The LA100 study produced by the U.S. Department of Energy's NREL and local modeling identified several pathways to decarbonize. LADWP said it expects to be roughly two‑thirds carbon‑free by the end of 2025 and projected it will need additional large renewable procurements and transmission capacity to meet an 80% renewable target by 2030 and 100% by 2035. Rucic O'Neil highlighted recent additions including the Milford Solar power purchase agreement and an extension at Heber geothermal; she said those two actions together add about 5% toward LADWP's renewable portfolio standard. She described a major solar-plus-storage facility in the Mojave region (referred to in the presentation as a regional renewable hub) that will add hundreds of megawatts of solar and long‑duration storage.

LADWP described a set of planned transmission projects, including a Victorville corridor project the utility said would add roughly 450 MW of import capability and is targeted to come online in 2029, and a separate, longer corridor project that could add substantially more capacity. "We are working on 41 transmission projects in various phases," Rucic O'Neil said, calling transmission buildout "a very important" part of enabling renewables for the LA Basin.

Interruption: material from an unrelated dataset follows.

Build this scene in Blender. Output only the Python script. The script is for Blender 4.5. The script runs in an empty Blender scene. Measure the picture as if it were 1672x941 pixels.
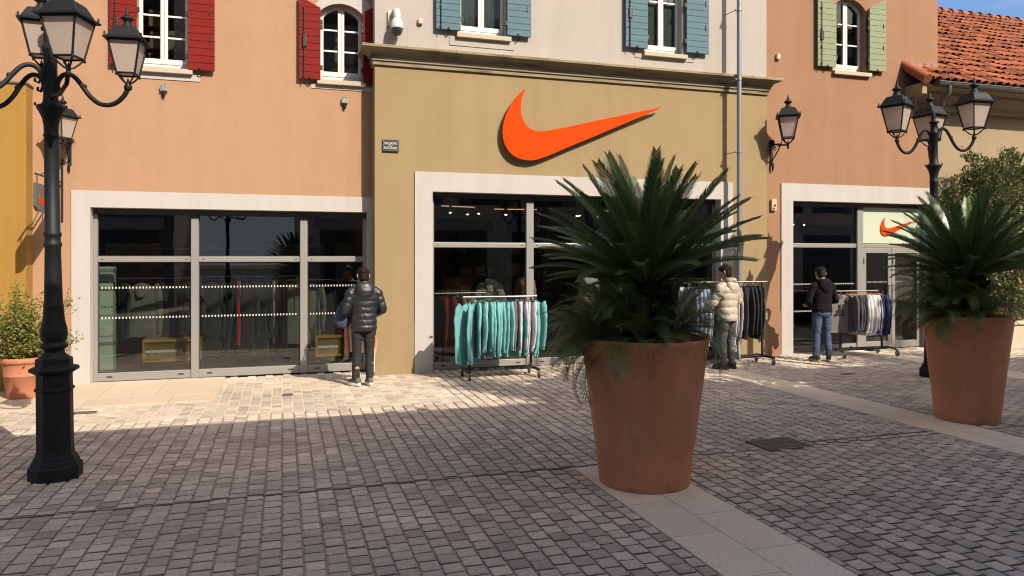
import bpy, bmesh, math, random
from mathutils import Vector, Matrix, noise
R = math.radians
PI = math.pi
S = bpy.context.scene
COL = S.collection
random.seed(7)

# ------------------------------------------------------------------ camera
TH = R(17.3)
CT, ST = math.cos(TH), math.sin(TH)
FPX, CX, HZ, CAMZ = 1200.0, 836.0, 422.0, 1.85
cam = bpy.data.cameras.new('camera')
cam.sensor_width = 36
cam.lens = 36 * FPX / 1672
cam.shift_y = -(470.5 - HZ) / 1672
cam.clip_end = 500
co = bpy.data.objects.new('camera', cam)
COL.objects.link(co)
co.location = (0, 0, CAMZ)
co.rotation_euler = (R(90), 0, -TH)
S.camera = co


def wx(px, Y):                      # world x of a picture column on the facade plane y = Y
    t = (px - CX) / FPX
    return Y * (ST + t * CT) / (CT - t * ST)


def wz(px, py, Y):
    t = (px - CX) / FPX
    return CAMZ + (HZ - py) / FPX * Y / (CT - t * ST)


def at(px, py, Y):
    return Vector((wx(px, Y), Y, wz(px, py, Y)))


# ------------------------------------------------------------------ materials
MATS = {}


def mat(name, col, rough=.7, var=.0, vscale=3.0, bump=.0, bscale=60.0, metal=0.0, spec=.5, island=0.0, emit=None, fine=0.0, sheen=0.0, trans=0.0, streak=0.0):
    if name in MATS:
        return MATS[name]
    m = bpy.data.materials.new(name)
    m.use_nodes = True
    nt = m.node_tree
    b = nt.nodes['Principled BSDF']
    b.inputs['Roughness'].default_value = rough
    b.inputs['Metallic'].default_value = metal
    b.inputs['Specular IOR Level'].default_value = spec
    c4 = (*col, 1)
    b.inputs['Base Color'].default_value = c4
    if sheen:
        b.inputs['Sheen Weight'].default_value = sheen
    tc = None
    if var or bump or island or fine or streak:
        tc = nt.nodes.new('ShaderNodeTexCoord')
    src = None
    if var or island or fine:
        fac = None

        def add(a, bb):
            if a is None:
                return bb
            n = nt.nodes.new('ShaderNodeMath'); n.operation = 'ADD'
            nt.links.new(a, n.inputs[0]); nt.links.new(bb, n.inputs[1])
            return n.outputs[0]

        def scaled(sock, k):
            n = nt.nodes.new('ShaderNodeMath'); n.operation = 'MULTIPLY_ADD'
            nt.links.new(sock, n.inputs[0]); n.inputs[1].default_value = 2 * k; n.inputs[2].default_value = -k
            return n.outputs[0]
        if var:
            for sc, k in ((vscale, var), (vscale * 5.3, var * .6)):
                n = nt.nodes.new('ShaderNodeTexNoise'); n.inputs['Scale'].default_value = sc; n.inputs['Detail'].default_value = 5
                n.inputs['Roughness'].default_value = .6
                nt.links.new(tc.outputs['Object'], n.inputs['Vector'])
                fac = add(fac, scaled(n.outputs['Fac'], k))
        if streak:
            mp = nt.nodes.new('ShaderNodeMapping'); mp.inputs['Scale'].default_value = (2.6, 2.6, .22)
            n = nt.nodes.new('ShaderNodeTexNoise'); n.inputs['Scale'].default_value = 1.7; n.inputs['Detail'].default_value = 7; n.inputs['Roughness'].default_value = .65
            nt.links.new(tc.outputs['Object'], mp.inputs['Vector']); nt.links.new(mp.outputs[0], n.inputs['Vector'])
            fac = add(fac, scaled(n.outputs['Fac'], streak))
        if fine:
            n = nt.nodes.new('ShaderNodeTexNoise'); n.inputs['Scale'].default_value = bscale; n.inputs['Detail'].default_value = 3
            nt.links.new(tc.outputs['Object'], n.inputs['Vector'])
            fac = add(fac, scaled(n.outputs['Fac'], fine))
        if island:
            g = nt.nodes.new('ShaderNodeNewGeometry')
            fac = add(fac, scaled(g.outputs['Random Per Island'], island))
        one = nt.nodes.new('ShaderNodeMath'); one.operation = 'ADD'; one.inputs[1].default_value = 1.0
        nt.links.new(fac, one.inputs[0])
        mx = nt.nodes.new('ShaderNodeVectorMath'); mx.operation = 'SCALE'
        mx.inputs[0].default_value = col
        nt.links.new(one.outputs[0], mx.inputs['Scale'])
        nt.links.new(mx.outputs[0], b.inputs['Base Color'])
    if bump:
        n = nt.nodes.new('ShaderNodeTexNoise'); n.inputs['Scale'].default_value = bscale; n.inputs['Detail'].default_value = 4
        nt.links.new(tc.outputs['Object'], n.inputs['Vector'])
        bp = nt.nodes.new('ShaderNodeBump'); bp.inputs['Strength'].default_value = bump; bp.inputs['Distance'].default_value = .01
        nt.links.new(n.outputs['Fac'], bp.inputs['Height'])
        nt.links.new(bp.outputs[0], b.inputs['Normal'])
    if emit:
        b.inputs['Emission Color'].default_value = (*emit[0], 1)
        b.inputs['Emission Strength'].default_value = emit[1]
    if trans:
        tr = nt.nodes.new('ShaderNodeBsdfTranslucent')
        tr.inputs['Color'].default_value = c4
        ms = nt.nodes.new('ShaderNodeMixShader'); ms.inputs[0].default_value = trans
        nt.links.new(b.outputs[0], ms.inputs[1]); nt.links.new(tr.outputs[0], ms.inputs[2])
        nt.links.new(ms.outputs[0], nt.nodes['Material Output'].inputs['Surface'])
    MATS[name] = m
    return m


def glass_mat(name, tint, base=.05, gain=.9):
    m = bpy.data.materials.new(name); m.use_nodes = True
    nt = m.node_tree; nt.nodes.clear()
    out = nt.nodes.new('ShaderNodeOutputMaterial')
    mix = nt.nodes.new('ShaderNodeMixShader')
    tr = nt.nodes.new('ShaderNodeBsdfTransparent'); tr.inputs[0].default_value = (*tint, 1)
    gl = nt.nodes.new('ShaderNodeBsdfGlossy'); gl.inputs['Roughness'].default_value = 0.0
    lw = nt.nodes.new('ShaderNodeLayerWeight')
    pw = nt.nodes.new('ShaderNodeMath'); pw.operation = 'POWER'; pw.inputs[1].default_value = 4
    ma = nt.nodes.new('ShaderNodeMath'); ma.operation = 'MULTIPLY_ADD'; ma.inputs[1].default_value = gain; ma.inputs[2].default_value = base; ma.use_clamp = True
    L = nt.links.new
    L(lw.outputs['Facing'], pw.inputs[0]); L(pw.outputs[0], ma.inputs[0]); L(ma.outputs[0], mix.inputs[0])
    L(tr.outputs[0], mix.inputs[1]); L(gl.outputs[0], mix.inputs[2]); L(mix.outputs[0], out.inputs['Surface'])
    # slight waviness of the sheet
    tc = nt.nodes.new('ShaderNodeTexCoord'); nz = nt.nodes.new('ShaderNodeTexNoise'); nz.inputs['Scale'].default_value = 1.3
    bp = nt.nodes.new('ShaderNodeBump'); bp.inputs['Strength'].default_value = .04; bp.inputs['Distance'].default_value = .02
    L(tc.outputs['Object'], nz.inputs['Vector']); L(nz.outputs['Fac'], bp.inputs['Height']); L(bp.outputs[0], gl.inputs['Normal'])
    MATS[name] = m
    return m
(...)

Officials also reviewed efforts on the distribution side: energy efficiency programs that LADWP says have lowered retail sales about 15% from 2010 to 2020, continued expansion of rooftop solar programs and new proposals to scale solar-plus-storage and EV infrastructure with federal funding. Saeedi said LADWP's equity work will guide who gets priority for technical assistance and program funds and that LADWP had secured $48,000,000 in Department of Energy funding to expand rooftop solar and storage in underserved communities. "We were able to secure $48,000,000 from the DOE," Saeedi said.

Speakers emphasized that in‑basin, dispatchable generation remains necessary to avoid service interruptions in events such as prolonged atmospheric river events, heat waves or wildfire‑related transmission de‑energization. The committee discussion referenced the Scattergood generating station project (a new unit the utility describes as able to operate on a blend of natural gas and hydrogen) as a local resource intended to preserve reliability while enabling a larger renewable mix.

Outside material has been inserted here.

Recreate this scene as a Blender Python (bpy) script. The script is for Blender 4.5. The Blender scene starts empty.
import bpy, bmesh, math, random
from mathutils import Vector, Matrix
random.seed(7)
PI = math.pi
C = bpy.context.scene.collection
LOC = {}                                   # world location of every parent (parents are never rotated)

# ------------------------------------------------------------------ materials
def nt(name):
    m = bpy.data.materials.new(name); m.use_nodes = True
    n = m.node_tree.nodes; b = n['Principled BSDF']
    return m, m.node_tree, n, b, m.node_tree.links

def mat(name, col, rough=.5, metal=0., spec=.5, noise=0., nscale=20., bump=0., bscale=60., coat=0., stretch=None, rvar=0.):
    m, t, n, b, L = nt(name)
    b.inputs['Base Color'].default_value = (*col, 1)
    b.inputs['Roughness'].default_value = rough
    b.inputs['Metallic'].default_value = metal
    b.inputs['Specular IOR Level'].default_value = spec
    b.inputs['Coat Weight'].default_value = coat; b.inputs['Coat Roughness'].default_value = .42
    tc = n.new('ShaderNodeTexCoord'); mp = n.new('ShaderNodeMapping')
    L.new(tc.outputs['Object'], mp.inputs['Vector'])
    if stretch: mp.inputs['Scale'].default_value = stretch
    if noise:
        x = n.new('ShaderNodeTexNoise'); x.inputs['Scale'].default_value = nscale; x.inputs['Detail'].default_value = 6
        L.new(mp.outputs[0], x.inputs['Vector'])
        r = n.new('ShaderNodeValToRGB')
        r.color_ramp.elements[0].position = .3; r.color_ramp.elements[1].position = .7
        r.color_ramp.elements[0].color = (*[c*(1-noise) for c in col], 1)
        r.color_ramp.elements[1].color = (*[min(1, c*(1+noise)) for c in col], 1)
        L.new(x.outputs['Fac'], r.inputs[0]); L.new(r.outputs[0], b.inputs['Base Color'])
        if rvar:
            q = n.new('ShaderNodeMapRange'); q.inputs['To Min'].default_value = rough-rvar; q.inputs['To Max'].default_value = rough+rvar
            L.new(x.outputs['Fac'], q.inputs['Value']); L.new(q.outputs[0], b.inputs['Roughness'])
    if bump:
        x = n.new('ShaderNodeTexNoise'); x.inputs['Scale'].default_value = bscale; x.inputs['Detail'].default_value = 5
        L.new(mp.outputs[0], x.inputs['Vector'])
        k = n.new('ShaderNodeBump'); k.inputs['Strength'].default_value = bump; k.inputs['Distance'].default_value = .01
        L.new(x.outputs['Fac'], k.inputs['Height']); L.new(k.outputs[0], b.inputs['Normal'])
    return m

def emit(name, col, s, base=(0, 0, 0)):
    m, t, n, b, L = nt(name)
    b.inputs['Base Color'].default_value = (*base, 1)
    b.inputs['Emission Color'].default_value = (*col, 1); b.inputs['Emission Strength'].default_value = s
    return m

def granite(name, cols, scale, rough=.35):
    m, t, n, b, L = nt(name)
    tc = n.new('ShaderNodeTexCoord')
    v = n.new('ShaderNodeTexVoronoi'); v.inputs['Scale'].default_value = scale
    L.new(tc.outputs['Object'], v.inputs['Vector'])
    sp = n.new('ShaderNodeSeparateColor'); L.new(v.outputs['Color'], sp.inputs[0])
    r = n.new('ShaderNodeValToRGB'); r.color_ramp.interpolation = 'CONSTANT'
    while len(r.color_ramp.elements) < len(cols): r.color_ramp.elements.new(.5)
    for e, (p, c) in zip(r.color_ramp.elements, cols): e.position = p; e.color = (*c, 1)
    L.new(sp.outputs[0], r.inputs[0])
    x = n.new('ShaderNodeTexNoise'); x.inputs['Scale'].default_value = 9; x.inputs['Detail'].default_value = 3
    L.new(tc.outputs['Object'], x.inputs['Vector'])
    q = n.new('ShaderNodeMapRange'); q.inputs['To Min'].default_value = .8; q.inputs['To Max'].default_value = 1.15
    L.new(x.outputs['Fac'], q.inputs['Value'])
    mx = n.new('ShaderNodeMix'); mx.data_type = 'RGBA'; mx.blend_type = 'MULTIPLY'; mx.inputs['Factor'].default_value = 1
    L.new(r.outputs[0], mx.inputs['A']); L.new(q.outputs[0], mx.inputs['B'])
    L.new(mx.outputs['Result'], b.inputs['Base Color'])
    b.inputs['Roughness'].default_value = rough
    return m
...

Officials acknowledged multiple risks that could slow progress: supply‑chain delays for transformers and batteries, tariff and inflation pressures, developer uncertainty tied to federal tax credits and the need for skilled labor. LADWP said it is recruiting to add staff, has identified contractors for major projects and will continue community outreach and equity planning to guide program rollouts.

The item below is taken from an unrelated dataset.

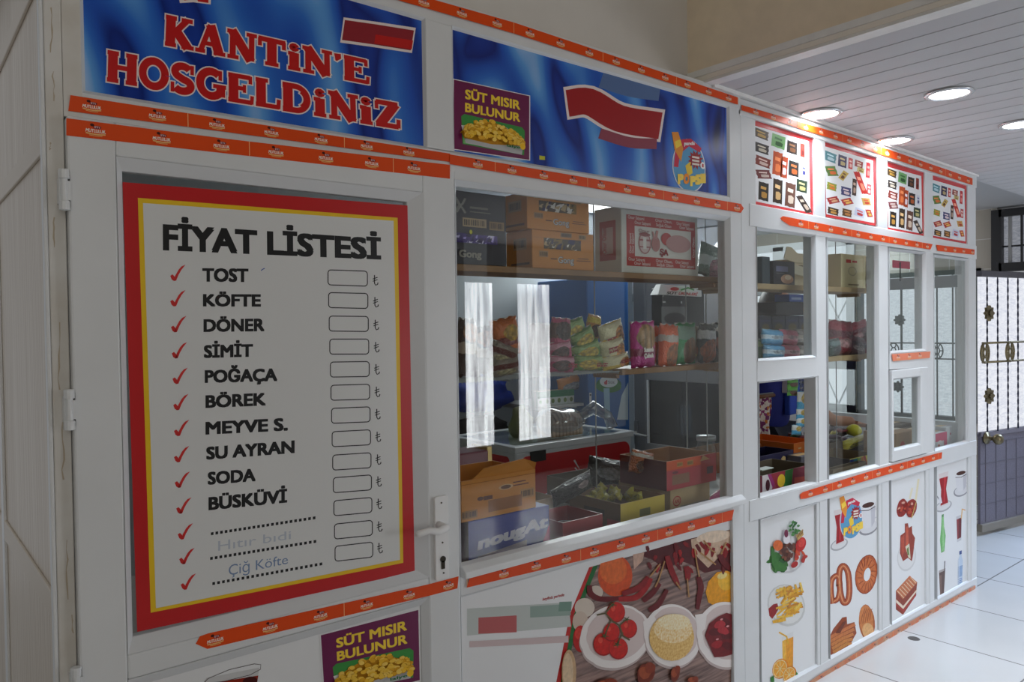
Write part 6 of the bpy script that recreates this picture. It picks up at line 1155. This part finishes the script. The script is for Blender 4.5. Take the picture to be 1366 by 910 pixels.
# below
x0, x1, z0, z1 = pbx(1036, 1082, 402, 421, .16); zq = onY(1045, 442, .16).z
BL = mat((32, 34, 52), .45)
Zb = onY(1045, 442, .16).z; Zc = onY(1050, 421, .16).z
for k, (pa, pb2) in enumerate(((1013, 1030), (1030, 1048), (1048, 1066), (1066, 1080))):
    a0, a1 = onY(pa, 440, .2).x, onY(pb2, 440, .2).x-.002; carton('dark_box', 'dark blue box in the row of four above the small soft packs', a0, a1, .2, .298, S4+.002, Zc, BL, lambda s: (s.ell(.5, .72, .3, .1, c(90, 76, 50)), s.rect(.1, .86, .9, .9, c(60, 60, 90))), None, 'row of dark blue boxes on the lower shelf')
a0, a1 = onY(1035, 411, .2).x, onY(1079, 411, .2).x; carton('dark_box', 'wide black box with a gold end lying on the row of dark blue boxes', a0, a1, .2, .298, Zc+.002, onY(1056, 403, .2).z, mat((34, 30, 38), .5), lambda s: s.ell(.9, .4, .09, .3, c(150, 110, 70)))
a0, a1 = onY(1053, 398, .22).x, onY(1079, 398, .22).x; carton('blue_box', 'bright blue box on top of the dark boxes behind the first right-hand pane', a0, a1, .22, .298, onY(1056, 403, .2).z+.002, onY(1066, 393, .22).z, mat((40, 80, 170), .45), lambda s: s.rect(.1, .3, .6, .6, c(150, 170, 210)))
for row, (yt, yb) in enumerate(((460, 479), (440, 460))):
    for (pa, pb2, col, lab, c2) in ((1018, 1046, (70, 150, 196), 'light blue', (206, 222, 236)), (1041, 1065, (196, 80, 110), 'pink', (226, 170, 180)), (1061, 1083, (110, 100, 96), 'grey-brown', (170, 160, 150))):
        x0, x1, z0, z1 = pbx(pa-(2*row), pb2-(2*row), yt, yb, .15)
        pack('gum_pack', lab+(' soft pack in the lower row of three at the front of the shelf' if row == 0 else ' soft pack in the upper row of three, stacked on its twin'), 'packet', 'soft packs in two rows behind the first right-hand pane', pa-2*row, pb2-2*row, yt, yb, .15, .05, packmat(col, c2, c2, (.35, .62), (.55, .5), (.3, .14), .4), 4)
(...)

LADWP told the committee it will publish a full LA100 modeling update and plan in summer 2025 and a rate‑impact update later in the year. Committee members asked for follow‑up on siting and timelines for EV charging hubs, the schedule to bring rooftop solar-plus-storage to homeowners without upfront cost, and the utility's rate and affordability analysis.

The committee received the verbal report; no formal action was required on the LA100 update at this meeting. LADWP staff said they will return with the written modeling results and additional program details this summer.